Eskilerin basiret bağlanması diye tabir ettikleri bir durum vardır ya hani...
Bir işin yanlış olduğunu bilsen de ya da sana iyi gelmeyeceğini hissetsen de elin, ayağın, dilin bağlanır ve o yanlışı bile bile yaparsın.
Benim çok sık başıma gelir mesela.
Bu yüzden hayatım, 'keşke yapsaydım ve keşke yapmasaydım'lar arasında geçti, geçiyor, geçecek...
Alıştım ben. Hem hayat böyle daha zevkli.
Monoton, rutin, sağlamcı, sürprizsiz bir yaşam sürmektense sürekli adrenalin içinde sağa sola çarpmak daha eğlenceli.

***

Ama bu basiret bağlanmasının tehlikeli bir derecesi var ki işte onda cesaretten çok düşük iq ve şark kurnazlığı gerekiyor.
Dünyanın en kolay kandırılan, dolandırılan insanları bu ülkede yaşıyor herhalde.
Bunun altında yatan da kendilerini çok akıllı sanmaları ve kısa yoldan parayı bulmaya koşma çabaları.
Türk insanı için Başkomutan'ın söylediği o söz kendisinin zerafetinden kaynaklı aslında.
Pek de gerçek olmayan, ayıp olmasın diye, gaz verilsin diye söylenmiş o sözü hepimiz çok iyi biliyoruz: "Türk milleti zekidir, Türk milleti çalışkandır."
Hepsi değildir!
Bir kısmı hampacıdır, tembeldir, aklını değil kaba gücünü kullanmayı pek sever.
Eğitimsiz, özensiz, görgü kurallarından uzak, hurafelerle yaşamayı doğal Anadolu insanı özellikleri zanneder ve bunu savunur.
Dediğim gibi bir kısmı.

***

İşte o kısım yine kandırıldı.
Daha önce kendilerini ayakta uyutup dolandıran Jet Fadıl'a parayı kaptıranların, adam hapisten çıktıktan sonra yine dolandırdığı bir neslin devamı...
Hem de 20'li yaşlarının başında, birkaç yıl önce İmam Hatip Lisesi'nde okurken başka bir isimle arabesk rap albümü (!) çıkarmış, ergenlikten tam çıkmamış bir çocuğa inandılar bu kez.
Çocuk onlara hayal sattı.
Bunlar da inandı.
Tam 71 bin kişi.
Kaptırılan para: 550 milyon lira.

***

Binlerce lira yatıran bir teyze diyor ki "Bu kadar insan aptal mı ki paralarını yatırsın?
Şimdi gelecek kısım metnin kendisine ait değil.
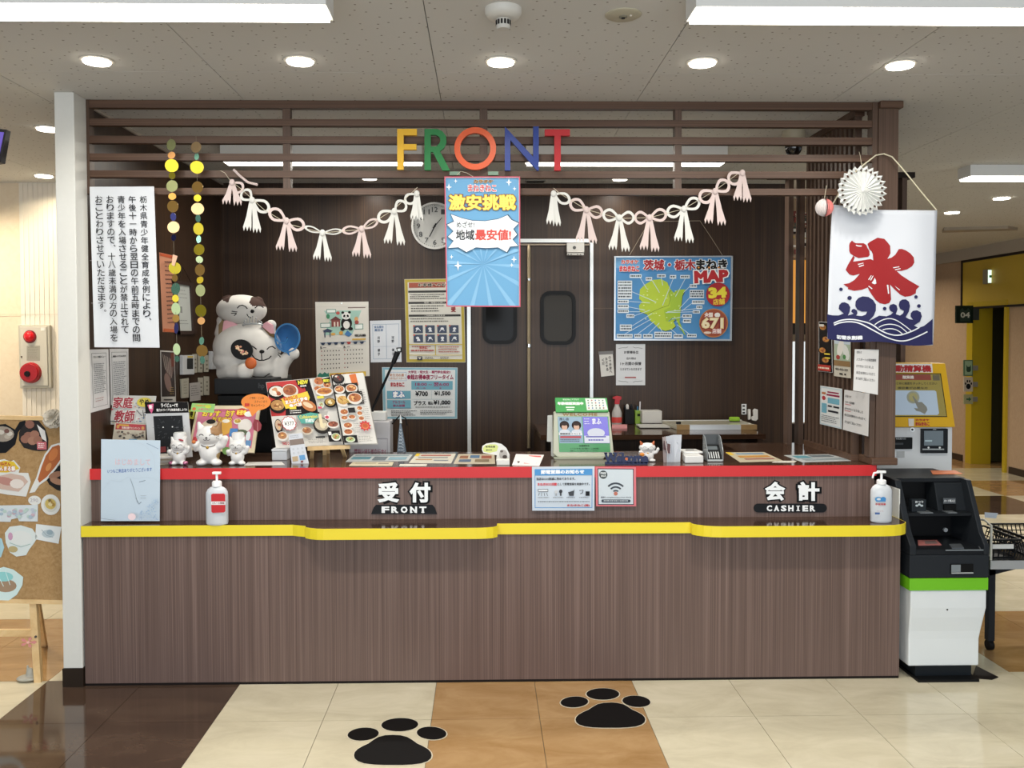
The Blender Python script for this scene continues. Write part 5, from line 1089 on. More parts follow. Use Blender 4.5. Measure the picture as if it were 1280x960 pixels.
for nm, pts, rr in (('hat_eye', [(297, 385.5), (299.5, 382.3), (303, 381.5), (306.5, 383), (309, 386)], .0033), ('hat_eye', [(317, 385), (319.5, 382), (322, 381.5), (325, 384)], .0033), ('hat_whisker', [(290, 389), (297, 390)], .0025), ('hat_whisker', [(289, 391.5), (296, 391.5)], .0025), ('hat_whisker', [(292.5, 394.5), (296, 392)], .0025), ('hat_mouth', [(308, 392.5), (309.5, 396), (312, 397)], .003)):
    stroke(bv2, [xz2(*p) for p in pts], rr, nm, M('#191716', .6), t, Yp-1)
x, z = xz2(314.3, 389); h = bv2.ray_cast(Vector((x, Yp-1, z)), Vector((0, 1, 0)))[0]
if h: MB().ball(h, 2.5*k, .01, 2.4*k, 12, 8).build('hat_nose', M('#141212', .4), t)
# tiara
tr = thing('tiara', 'small silver tiara between the two plush cat heads', 'tiara', P_(315, 407, -.12))
mb = MB()
for i in range(9):
    a = math.pi*i/8; x = 316+11*math.cos(a); y = 405.5-1*math.sin(a)*2; hgt = 2+6*math.exp(-((i-4.5)/2.0)**2)
    p0 = P_(x, y, -.10-.035*math.sin(a)); mb.cyl(p0, p0+Vector((0, 0, hgt*k)), .004, .0015, 6); mb.ball(p0+Vector((0, 0, hgt*k)), .005, n=6, m=4)
TI = M('#b4b8b8', .25, .3)
mb.build('points', TI, tr)
MB().tube([P_(316+12*math.cos(math.pi*i/10), 406.5-2*math.sin(math.pi*i/10), -.10-.035*math.sin(math.pi*i/10)) for i in range(11)], .006, 6).build('band', TI, tr)
# net fan
nf = thing('blue_net', 'round blue mesh net held up by the plush cat', 'net', P_(359, 440, -.06))
def cc(r): return [P_(359+16*r*math.cos(a), 422.5+18.5*r*math.sin(a), -.06) for a in [2*math.pi*i/28 for i in range(28)]]
MB().ring(cc(1), cc(.9), (0, .012, 0)).build('hoop', M('#1f6ea6', .5), nf)
mb = MB(); mm = M('#1d6fae', .7, alpha=.72)
mb.v = []; g = [[P_(359+16*r*math.cos(a), 422.5+18.5*r*math.sin(a), -.055+.06*(1-r*r)) for a in [2*math.pi*i/24 for i in range(24)]] for r in (.98, .75, .5, .25, .05)]
mb.add([p for row in g for p in row], [(i*24+j, i*24+(j+1) % 24, (i+1)*24+(j+1) % 24, (i+1)*24+j) for i in range(4) for j in range(24)]); mb.build('netting', mm, nf, smooth=True)
mb = MB()
for a in (0.3, 1.2, 2.0): mb.tube([P_(352+8*math.cos(a+tt), 420+9*math.sin(a+tt*1.2), -.07) for tt in (0, .4, .8, 1.2)], .003, 5)
mb.build('folds', M('#2f7db8', .6), nf)
MB().tube([P_(359, 440, -.055), P_(364, 446, -.05)], .006).build('handle', M('#1f6ea6', .5), nf)
# black pan shaped fan with orange handle in its paw
pf = thing('black_paddle', 'black oval paddle with popcorn print and orange knob against the plush face', 'paddle', P_(312, 458, -.235))
MB().prism([P_(302+14*math.cos(a)*math.cos(.45)-12.5*math.sin(a)*math.sin(.45), 437+14*math.cos(a)*math.sin(.45)+12.5*math.sin(a)*math.cos(.45), -.215) for a in [2*math.pi*i/28 for i in range(28)]], (0, .012, 0)).build('pan', M('#121112', .5), pf)
s = Sheet((285, 420, 320, 455), Yp-.2155)
for i in range(26):
    a = random.random()*6.28; r = random.random(); x = 302+7.5*r*math.cos(a)+2*math.sin(a); y = 438+5.5*r*math.sin(a)+1.5*r*math.cos(a); s.ell(x, y, 1.5, 1.3, random.choice(('#e3b694', '#d79a78', '#efd0a8', '#d6877a')), 8)
s.mb.build('print', None, pf)
MB().ball(P_(313.5, 454, -.215), 7*k, 4*k, 7*k, 16, 12).build('orange_knob', M('#c8622a', .6), pf, smooth=True)
s1 = [P_(306, 467, -.26), P_(318, 471, -.2), P_(330, 470.5, -.15), P_(338, 466, -.1)]
MB().tube([P_(313, 469, -.15), P_(320, 471.5, -.15), P_(330, 471.5, -.14), P_(337, 467, -.10)], .003).build('neck_cord', M('#1d1a19', .6), t)

# ================================================================ COUNTER ITEMS, plush side
def at(x, y, Z=ZT): return AZ(x, y, Z)
def stand_sheet(q, Y, **kw): return Sheet(q, Y, **kw)
# large drawing standing on the ledge
s = Sheet([(126.5, 549), (200.3, 550.5), (199.5, 651.3), (126, 651.3)], ('W', [A(126.5, 549, YU-.018), A(200.3, 550.5, YU-.018), A(199.5, 651.3, YU-.05), A(126, 651.3, YU-.05)]), frame=(126, 549, 200, 651.3))
s.line([(165, 551), (180, 555), (190, 565), (193, 575), (194, 590)], .35, '#b8c4cf'); s.line([(183, 553), (190, 556), (198, 560)], .5, '#6f86a4')
s.text('はじめまして', 144, 573, 188, 581, '#dfb9c0', .0); s.text('いつもご来店ありがとうございます', 134, 585, 190, 590, '#5876b4', .01, rot=-.06)
s.line([(128, 613), (138, 600), (150, 602), (160, 596), (170, 598), (180, 596), (192, 597), (199, 602)], .4, '#b9c8d4')
s.line([(163, 598), (168, 612), (172, 628)], .7, '#93a1ad'); s.line([(170, 622), (174, 630), (177, 627)], .6, '#7c8896'); s.line([(174, 602), (182, 600)], .5, '#5f6f82'); s.rect(176, 619, 183, 619.5, '#9fadb8'); s.rect(176, 622, 183, 622.5, '#9fadb8')
for i in range(110):
    a = random.random(); y = 623+28*a; x = random.uniform(199-24*min(1, a*1.5+.1), 198.5); s.ell(x, min(y, 649.5), .7, .6, random.choice(('#a9c2d9', '#8fb0d0', '#b9cde0')), 6)
s.line([(129, 647), (140, 648.5), (147, 649.5)], .4, '#6b7a88')
s.ell(168, 645, 5, 4.5, '#ecd5da', 12)
s.make('drawing_sheet', 'large pale blue hand drawn paper standing on the lower ledge', 'drawing', m=M('#bccddb', .4))
# leaflets behind it
s = Sheet([(142, 494), (195.5, 495), (190, 552), (136.5, 531)], 4.34, frame=(142, 494, 195.5, 530)); s = Sheet([(142, 494), (195.5, 495), (190.5, 531), (137, 530.5)], 4.36, frame=(140, 494, 193, 531))
for i in range(46): s.ell(random.uniform(141, 192), random.uniform(496, 529), random.uniform(.6, 1.8), random.uniform(.4, 1.2), random.choice(('#6d7277', '#3d6fa0', '#c14a50', '#a9adb0', '#e3d7a0')), 7)
s.text('家庭', 142, 496, 166, 510, '#a32c3c', .03, '#e9e4df', .06); s.text('教師', 146, 513, 170, 528, '#a32c3c', .03, '#e9e4df', .06); s.ell(180, 502, 9, 6, '#dcc94c', 16); s.text('やめ', 174, 498, 186, 505, '#2b2b2c', .03); s.rect(138, 524, 140.5, 530, '#b3283c'); s.lines(141, 526, 152, 529, 1, '#55585c', th=1.4)
for i in range(8): s.line([(172+2.5*i, 512+3*(i % 3)), (175+2.5*i, 515+2*(i % 4))], .8, '#46494d')
s.make('tutor_leaflet', 'crowded leaflet with big red tutoring characters behind the drawing sheet', 'leaflet', m=M('#d9d8d3', .5))
s = Sheet([(143.5, 528), (182, 530), (182, 560), (139, 560)], 4.33, frame=(141, 528, 182, 560)); s.rect(143, 529, 181.8, 536.5, '#b9454c'); s.rect(147, 530, 160, 531.5, '#e2c04f'); s.ell(146, 533, 2, 2.4, '#d9a25e', 10); s.ell(178.5, 533.5, 2, 2.4, '#d9a25e', 10); s.text('受験応援キャンペーン', 151, 532.5, 175, 535.5, '#f0dcd2', .03)
for i in range(30): s.ell(random.uniform(145, 180), random.uniform(539, 547), 1.6, 1.3, random.choice(('#4a4644', '#a08f80', '#cfc4b4')), 8)
s.rect(162, 548, 172, 554, '#6fa3c9'); s.rect(144, 549, 156, 554, '#c2534c')
s.make('cartoon_leaflet', 'lower leaflet with red heading and small figures behind the drawing sheet', 'leaflet', m=M('#d4ccb9', .5))
# black headed poster stand
s = Sheet([(181, 502.5), (234.5, 502.5), (240.5, 571), (186, 577)], 4.30, frame=(181, 502.5, 234.5, 575))
s.rect(181, 502.5, 234.7, 516.5, '#151314'); s.text('ライビュー!で', 201, 504.2, 222, 509, '#f2f0ee', .04); s.text('魅力のライブを映像体感しよう!!', 195, 510.7, 233, 514.2, '#efedeb', .03)
s.poly([(184, 506), (192, 504.5), (191, 512), (188.5, 517), (186, 512)], '#d65c8a'); s.text('新', 186, 506, 190, 511, '#ffffff', .04)
s.rect(190.5, 520, 226.5, 569, '#25272a')
for i in range(36): a = random.uniform(0, 6.28); r = random.uniform(6, 20); s.line([(209+r*math.cos(a), 537+r*.8*math.sin(a)), (209+(r+3)*math.cos(a), 537+(r+3)*.8*math.sin(a))], .3, '#5d6165')
s.ell(202.5, 534, .9, .9, '#e9e9ea', 8); s.ell(214, 534, .9, .9, '#e9e9ea', 8); s.rect(191, 558, 204, 565, '#7a2f33'); s.text('LIVE', 206, 559, 222, 565, '#8e9296', .0)
s.make('live_poster_stand', 'white framed dark poster with black heading strip beside the cat bank', 'poster', m=M('#c6c8ca', .35), depth=.006)
s = Sheet([(189, 568), (232, 566), (236, 578), (190, 581)], 4.22); t = thing('envelope_stack', 'stack of cream envelopes under the dark poster', 'paper stack', at(210, 580))
for i in range(4): q = [at(188+i*.6, 581-i*2.4, ZT+i*.010), at(226+i, 579.5-i*2.4, ZT+i*.010), at(232+i, 573.5-i*2, ZT+i*.010), at(194, 575-i*2, ZT+i*.010)]; MB().hexa(q, (0, 0, .0085)).build('envelope', M(('#cbbfae', '#d8d3c8', '#bfae98', '#d9d6cf')[i], .6), t)
# framed menu board
q = [(246.5, 507), (325.5, 507), (317.5, 566), (235, 562)]
s = Sheet(q, ('W', [A(246.5, 507, 4.46), A(325.5, 507, 4.46), A(317.5, 566, 4.34), A(235, 562, 4.34)]), frame=(240, 507, 322, 564))
s.rect(243, 511.5, 318, 559, '#c9728c'); s.rect(243, 511.5, 318, 515, '#b95a78')
for x0, x1, y0, y1 in ((249, 272, 514, 521), (279, 290, 513.5, 521), (263, 288, 522, 527)): s.text('おすすめ'[: max(2, int((x1-x0)/6))], x0, y0, x1, y1, '#e3c43c', .05, '#7d1f2c', .08)
s.ell(299, 516, 8, 5.5, '#b3202c', 16); s.text('新登場', 293, 513, 305, 519, '#f0d24a', .04)
s.ell(262, 539, 13, 14, '#cdbca4', 18); s.ell(262, 528, 6, 3, '#2b2725', 12); s.ell(280, 534, 10, 11, '#d8a23e', 16); s.ell(281, 527, 5, 2.4, '#efe9dd', 10); s.ell(306, 532, 9, 8, '#e3e0da', 14); s.ell(303, 541, 8, 4, '#4b5a3c', 14); s.rect(288, 536, 298, 546, '#3e7fc0')
s.ell(309, 518, 6, 3.4, '#e8ece9', 12); s.ell(312, 545, 3, 6, '#dde5ea', 12); s.rect(244, 548, 249, 558, '#b8323c'); s.rect(310, 550, 317, 557, '#5f8fc0'); s.dish(296, 527, 5, 3.6, '#e8e4da', '#b9a03c', n=4)
s.make('framed_menu', 'pale wood framed pink menu board behind the cat figurines', 'menu', m=M('#d6c9aa', .5), depth=.012)
s = Sheet([(240, 504), (269, 505), (267, 516), (238, 514)], 4.335, frame=(239, 504.5, 268, 515.5)); s.text('ご予約承り中', 243, 506, 256, 508.5, '#e9a23c', .03); s.ell(260, 508, 4, 2.2, '#cddc4c', 12); s.ell(243, 512, 2.4, 2.2, '#d5703c', 12); s.text('人気プラン', 248, 510.5, 264, 513.5, '#e06a8a', .03)
s.make('green_price_tag', 'light green handwritten tag over the framed menu corner', 'tag', m=M('#9ccf7a', .6))
s = Sheet([(233, 512), (244, 513), (242, 524), (233, 523)], 4.40, frame=(233, 512, 243, 524)); s.text('お得', 234, 514, 241, 521, '#2d2c10', .05); s.make('yellow_tag', 'small yellow green tag with black writing behind the poster stand', 'tag', m=M('#b9b43a', .6))
s = Sheet((301, 490, 338, 528), 4.32)
pts = [(320+18.5*math.cos(a), 502.5+10.5*math.sin(a)) for a in [2*math.pi*i/26 for i in range(26)]]
pts = [p for p in pts if not (p[1] > 511 and 310 < p[0] < 322)]
s = Sheet((301, 490, 338, 528), 4.32); i0 = max(range(len(pts)), key=lambda i: pts[i][1]); s.outline([(320+18.5*math.cos(a), 502.5+10.5*math.sin(a)) for a in [math.radians(x) for x in range(-230, 91, 12)]]+[(315, 521), (311, 511.5)], .0015, M('#e88a3a', .6))
s.text('ご予約・ご入会', 312, 496, 330, 499, '#7a4a22', .01); s.text('スタッフまで', 318, 500.5, 334, 503.5, '#7a4a22', .01); s.text('最新', 306, 504, 312, 508, '#c8302a', .05); s.text('キャンペーン', 314, 505, 331, 508.5, '#7a4a22', .01)
s.make('orange_speech_card', 'orange speech bubble card over the framed menu corner', 'card')
s = Sheet((316, 524, 328, 542), 4.325); s.outline([(318, 524), (323, 525), (327, 531), (326, 537), (322, 540), (317, 537), (316, 530)], .0015, M('#8c2f38', .5)); s.line([(322, 528), (322, 539)], .6, '#d39a9a'); s.make('red_fruit_cutout', 'dark red paper cutout at the edge of the framed menu', 'cutout')
s = Sheet((277, 558, 289, 569), 4.2); s.outline([(283+5.2*math.cos(i*.35), 563.5+4.8*math.sin(i*.35)) for i in range(18)], .0015, M('#8fc26a', .6)); s.make('green_round_tag', 'round green tag between two cat figurines', 'tag')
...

Demek var bir bildikleri deyip ben de paramı teslim ettim."
Aferin teyzem sana.
Oylarınızı da böyle teslim ediyorsunuz işte.
Sizi kandırmak bu kadar kolay.
Hatta kandırılmaya doyamıyorsunuz.
Bak bu hırsız, bak bu dolandırıcı, bak bu yalancı, bak bu sadece kendine müslüman, sizi düşündüğü falan yok deyip suçları ispatlarıyla gözünüze de soksak, siz çalıştırmaktan pek hoşlanmadığınız o kafanızı takmışsınız: İlla kandırılacaksınız!
Hani sadece kendi başınızı yiyin diyeceğim ama işte kendinizle beraber başkalarının da başını yakıyorsunuz.
Sonsuz bir döngüye girmiş gibisiniz.
Tebrikler yine kandırıldınız.

***

Rakı bardaklarını nereye koydunuz?


Fotoğrafa bakınca ne görüyorsunuz.
Birbirini seven, birlikte iyi vakit geçiren, gülen, insanlar biraraya gelmiş yemek yiyorlar.
Peki o yemekte neler var:
Hmmm şöyle bir bakalım:
- Meze var.
- Şalgam var.
- Buz var.
- Rakı bardakları var.
Ama bilin bakalım ne yok?
Rakı yok!
Fotoğraf çekilirken dolu rakı kadehleri kaldırılmış. İçinde sadece su olanlar kalmış.
Çünkü neden?
Çünkü layığıyla dümen suyuna gitmek, rüzgar nereden eserse oraya yaranmaya çalışmak bunu gerektirir.
Yandaş televizyonlarda iş bulamazsın sonra.
Dizilerden milyonlarca lirayı bu kadar rahat kazanamazsın.
İnsanların yüzüne bakmayı geçtim de, bu iki yüzlülükle aynada kendi yüzünüze nasıl bakıyorsunuz, ben onu merak ediyorum.
Neyse bir dahaki yemekte haber verin "yanar-döner" meyve tabağınız benden size hediye.